Women Lawyers in Jacksonville Florida

Strong Jacksonville Women Attorneys

Successful women lawyers are more than a pretty face. There are many Florida attorneys and judges that work hard to establish a place in the legal world and to better the community.

I just watched a documentary called “Miss Representation” which showed the portrayal of women in the media and in society.  I knew that the media has unreasonable expectations of women.  I knew that women are underrepresented in the government.  I knew that a woman’s appearance appears to be valued more than her brain.  However, I never realized the hidden discrimination and how powerful the television, magazines, and Internet really are.

Before I opened my own Florida law firm earlier this year, I was worked as a Jacksonville criminal defense attorney at the Duval County Public Defender Office.  I worked with many female lawyers and very brilliant women.  I took it for granted.  Because this was my first job as a Duval County lawyer, I thought that this was normal.  It is not.  These criminal attorneys set examples for me.  They were my mentors.

When I opened my Jacksonville law office, people would say, “I love seeing a successful women.”  I did not think much of it.  I knew that I wanted to be my own boss.  I wanted to make the decisions for myself, instead of following the thoughts and procedures of a big law firm in which I had no decision-making power.  I never thought that I was setting an example for other Jacksonville lawyers that were women.  I never thought that our actions help pave the wave for high school girls and young ladies in college.

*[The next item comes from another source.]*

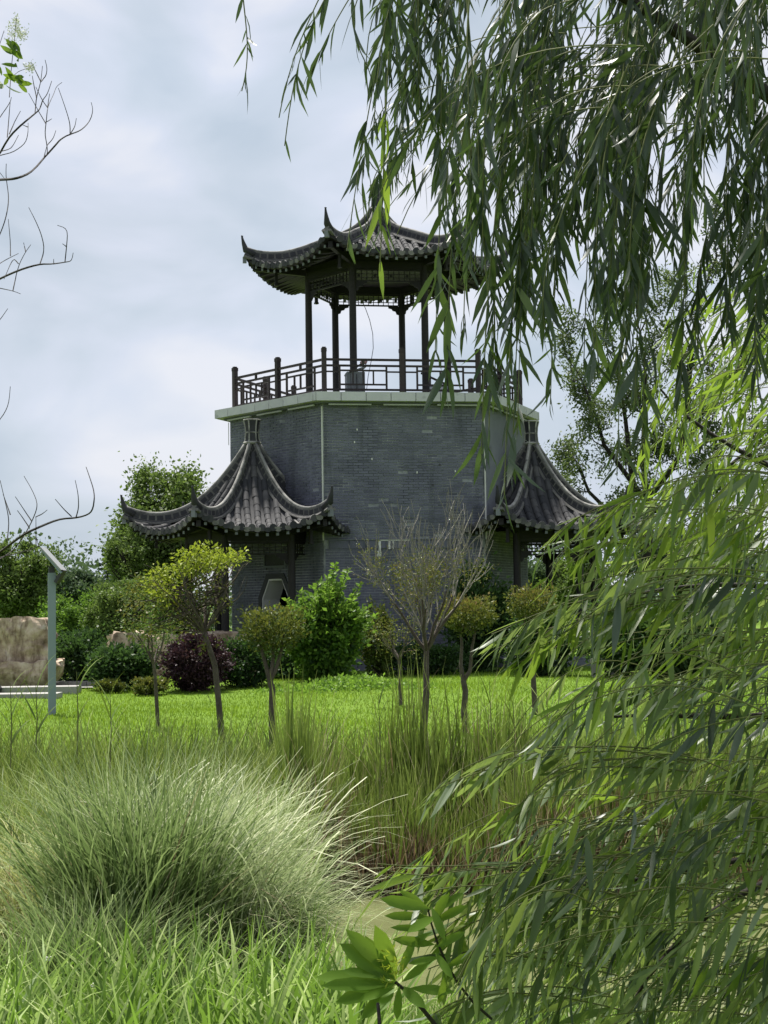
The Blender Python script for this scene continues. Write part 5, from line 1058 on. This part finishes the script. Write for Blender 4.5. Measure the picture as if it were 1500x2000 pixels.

Watching the Miss Representation documentary makes me notice all the strong, female lawyers in Jacksonville.  Here are just a few of Jacksonville lawyers that became or will become judges:

  1. Michelle Kalil, Duval County Judicial Candidate, is a former public defender.  I had the pleasure of working with her.  She was a mentor and leader to other attorneys in her division as a division chief.  After serving the public, she became the owner of her own firm.  Not only is she an excellent attorney, she is also a wife and mother.  She is currently running for County Judge Group 12 in Duval County, Florida.
  2. The Honorable Angela M. Cox, Duval County Judge, “was appointed to the County Court Bench in 2005 by Governor Jeb Bush. Prior to her appointment, she served as an Assistant State Attorney in the Fourth Judicial Circuit. During her tenure in the State Attorney’s Office, she was a part of the Homicide Team, Special Assault Division, and the Repeat Offender Court. She completed her Prosecutorial career as a Division Chief in County Court. Judge Cox serves on the video faculty of the Florida Judicial College and serves on the faculty of the Prosecutor/Public Defender Training Program at the University of Florida College of Law.”  She was the first judge that I practiced before.  She took the time to make sure that I learned proper courtroom procedures.  She gave me the confidence that I needed to succeed as a good lawyer.
  3. The Honorable Linda M. McCallum, Duval County Circuit Court Judge, was appointed by Governor Bush to the Circuit Court bench. She “had been a County Court Judge since being appointed by Governor Chiles in 1994. Judge McCallum has served as Administrative Judge for the Fourth Judicial Circuit in County Court and as the circuit representative to the Conference of County Court Judges. Judge McCallum is a member of the Jacksonville Bar Association and has served on the JBA”s Long Range Planning Committee, the Judicial Relations Committee and the Committee on Special Needs of Children. She is also a volunteer mentor for Lutheran Social Services. She is a member of the Florida Bar and has also served as vice-chairman of the Criminal Rules Committee of the Florida Bar.”  I practiced in her courtroom for a year and a half.  She showed me that you could be an attractive and caring woman, while still being strong, smart, and fair.
  4. The Honorable Eleni Derke, Duval County Court Judge, became a judge in 1995 after she won the election. When she was twelve years old, she moved to America.  She “struggled though a difficult first year in America, learning the language and the culture. Twelve years later, she graduated from Stetson University with her law degree — with honors.”  Not only is she a judge in Jacksonville, she also teaches yoga.  She is a wonderful example of a dedicated female judge that balances life and her duty to the bench and the public.

After practicing as a Jacksonville criminal lawyer for years, I could go on with a list of women that I made a difference in my life.  If you have not seen Miss Representation, rent it.